REQUIREMENT:
Output all lines exactly, with nothing added or dropped.

SUPPLIED DATA:
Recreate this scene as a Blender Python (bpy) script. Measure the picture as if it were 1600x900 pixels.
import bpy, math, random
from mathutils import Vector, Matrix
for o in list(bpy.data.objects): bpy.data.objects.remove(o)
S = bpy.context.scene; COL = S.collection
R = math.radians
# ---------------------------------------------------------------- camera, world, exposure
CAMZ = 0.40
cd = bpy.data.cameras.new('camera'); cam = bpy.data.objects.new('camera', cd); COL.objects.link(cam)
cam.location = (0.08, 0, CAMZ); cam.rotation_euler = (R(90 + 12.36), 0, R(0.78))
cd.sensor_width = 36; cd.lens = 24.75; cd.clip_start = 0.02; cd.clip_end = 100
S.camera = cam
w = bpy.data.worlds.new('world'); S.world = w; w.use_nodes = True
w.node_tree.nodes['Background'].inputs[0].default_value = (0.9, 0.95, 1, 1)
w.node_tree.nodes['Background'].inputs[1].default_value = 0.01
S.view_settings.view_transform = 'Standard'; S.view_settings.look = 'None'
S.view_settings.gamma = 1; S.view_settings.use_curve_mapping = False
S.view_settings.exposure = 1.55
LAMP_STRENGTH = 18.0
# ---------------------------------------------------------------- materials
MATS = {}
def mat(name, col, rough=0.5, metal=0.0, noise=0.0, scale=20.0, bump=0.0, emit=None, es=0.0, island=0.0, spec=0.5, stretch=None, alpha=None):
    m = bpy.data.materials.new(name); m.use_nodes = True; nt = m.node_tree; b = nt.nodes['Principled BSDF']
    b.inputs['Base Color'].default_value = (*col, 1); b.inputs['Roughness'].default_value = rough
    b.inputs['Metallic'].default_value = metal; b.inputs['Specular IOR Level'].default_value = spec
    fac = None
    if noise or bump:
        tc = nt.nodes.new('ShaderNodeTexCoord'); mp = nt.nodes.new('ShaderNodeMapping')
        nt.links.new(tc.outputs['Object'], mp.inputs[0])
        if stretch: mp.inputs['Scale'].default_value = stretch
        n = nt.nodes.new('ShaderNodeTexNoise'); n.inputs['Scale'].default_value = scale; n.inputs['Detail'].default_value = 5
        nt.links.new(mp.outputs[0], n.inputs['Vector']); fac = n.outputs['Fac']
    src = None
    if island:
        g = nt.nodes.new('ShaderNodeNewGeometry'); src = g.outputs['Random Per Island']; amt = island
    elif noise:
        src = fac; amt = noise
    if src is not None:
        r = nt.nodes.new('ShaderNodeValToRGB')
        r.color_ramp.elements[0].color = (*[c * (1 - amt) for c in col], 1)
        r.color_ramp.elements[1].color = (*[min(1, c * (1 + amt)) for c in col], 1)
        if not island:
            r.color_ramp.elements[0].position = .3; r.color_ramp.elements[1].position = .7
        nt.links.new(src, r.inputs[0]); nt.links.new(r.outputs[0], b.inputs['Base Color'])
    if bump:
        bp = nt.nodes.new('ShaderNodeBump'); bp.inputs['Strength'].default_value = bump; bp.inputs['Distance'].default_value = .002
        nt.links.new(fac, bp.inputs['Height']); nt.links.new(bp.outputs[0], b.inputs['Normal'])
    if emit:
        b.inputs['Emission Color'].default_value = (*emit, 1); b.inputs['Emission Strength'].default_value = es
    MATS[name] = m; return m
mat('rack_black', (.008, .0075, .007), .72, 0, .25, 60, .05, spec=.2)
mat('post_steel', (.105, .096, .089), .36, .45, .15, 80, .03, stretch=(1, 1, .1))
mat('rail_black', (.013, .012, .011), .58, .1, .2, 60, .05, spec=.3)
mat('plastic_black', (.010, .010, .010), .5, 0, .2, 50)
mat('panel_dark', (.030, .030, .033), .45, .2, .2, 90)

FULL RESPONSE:
Recreate this scene as a Blender Python (bpy) script. Measure the picture as if it were 1600x900 pixels.
import bpy, math, random
from mathutils import Vector, Matrix
for o in list(bpy.data.objects): bpy.data.objects.remove(o)
S = bpy.context.scene; COL = S.collection
R = math.radians
# ---------------------------------------------------------------- camera, world, exposure
CAMZ = 0.40
cd = bpy.data.cameras.new('camera'); cam = bpy.data.objects.new('camera', cd); COL.objects.link(cam)
cam.location = (0.08, 0, CAMZ); cam.rotation_euler = (R(90 + 12.36), 0, R(0.78))
cd.sensor_width = 36; cd.lens = 24.75; cd.clip_start = 0.02; cd.clip_end = 100
S.camera = cam
w = bpy.data.worlds.new('world'); S.world = w; w.use_nodes = True
w.node_tree.nodes['Background'].inputs[0].default_value = (0.9, 0.95, 1, 1)
w.node_tree.nodes['Background'].inputs[1].default_value = 0.01
S.view_settings.view_transform = 'Standard'; S.view_settings.look = 'None'
S.view_settings.gamma = 1; S.view_settings.use_curve_mapping = False
S.view_settings.exposure = 1.55
LAMP_STRENGTH = 18.0
# ---------------------------------------------------------------- materials
MATS = {}
def mat(name, col, rough=0.5, metal=0.0, noise=0.0, scale=20.0, bump=0.0, emit=None, es=0.0, island=0.0, spec=0.5, stretch=None, alpha=None):
    m = bpy.data.materials.new(name); m.use_nodes = True; nt = m.node_tree; b = nt.nodes['Principled BSDF']
    b.inputs['Base Color'].default_value = (*col, 1); b.inputs['Roughness'].default_value = rough
    b.inputs['Metallic'].default_value = metal; b.inputs['Specular IOR Level'].default_value = spec
    fac = None
    if noise or bump:
        tc = nt.nodes.new('ShaderNodeTexCoord'); mp = nt.nodes.new('ShaderNodeMapping')
        nt.links.new(tc.outputs['Object'], mp.inputs[0])
        if stretch: mp.inputs['Scale'].default_value = stretch
        n = nt.nodes.new('ShaderNodeTexNoise'); n.inputs['Scale'].default_value = scale; n.inputs['Detail'].default_value = 5
        nt.links.new(mp.outputs[0], n.inputs['Vector']); fac = n.outputs['Fac']
    src = None
    if island:
        g = nt.nodes.new('ShaderNodeNewGeometry'); src = g.outputs['Random Per Island']; amt = island
    elif noise:
        src = fac; amt = noise
    if src is not None:
        r = nt.nodes.new('ShaderNodeValToRGB')
        r.color_ramp.elements[0].color = (*[c * (1 - amt) for c in col], 1)
        r.color_ramp.elements[1].color = (*[min(1, c * (1 + amt)) for c in col], 1)
        if not island:
            r.color_ramp.elements[0].position = .3; r.color_ramp.elements[1].position = .7
        nt.links.new(src, r.inputs[0]); nt.links.new(r.outputs[0], b.inputs['Base Color'])
    if bump:
        bp = nt.nodes.new('ShaderNodeBump'); bp.inputs['Strength'].default_value = bump; bp.inputs['Distance'].default_value = .002
        nt.links.new(fac, bp.inputs['Height']); nt.links.new(bp.outputs[0], b.inputs['Normal'])
    if emit:
        b.inputs['Emission Color'].default_value = (*emit, 1); b.inputs['Emission Strength'].default_value = es
    MATS[name] = m; return m
mat('rack_black', (.008, .0075, .007), .72, 0, .25, 60, .05, spec=.2)
mat('post_steel', (.105, .096, .089), .36, .45, .15, 80, .03, stretch=(1, 1, .1))
mat('rail_black', (.013, .012, .011), .58, .1, .2, 60, .05, spec=.3)
mat('plastic_black', (.010, .010, .010), .5, 0, .2, 50)
mat('panel_dark', (.030, .030, .033), .45, .2, .2, 90)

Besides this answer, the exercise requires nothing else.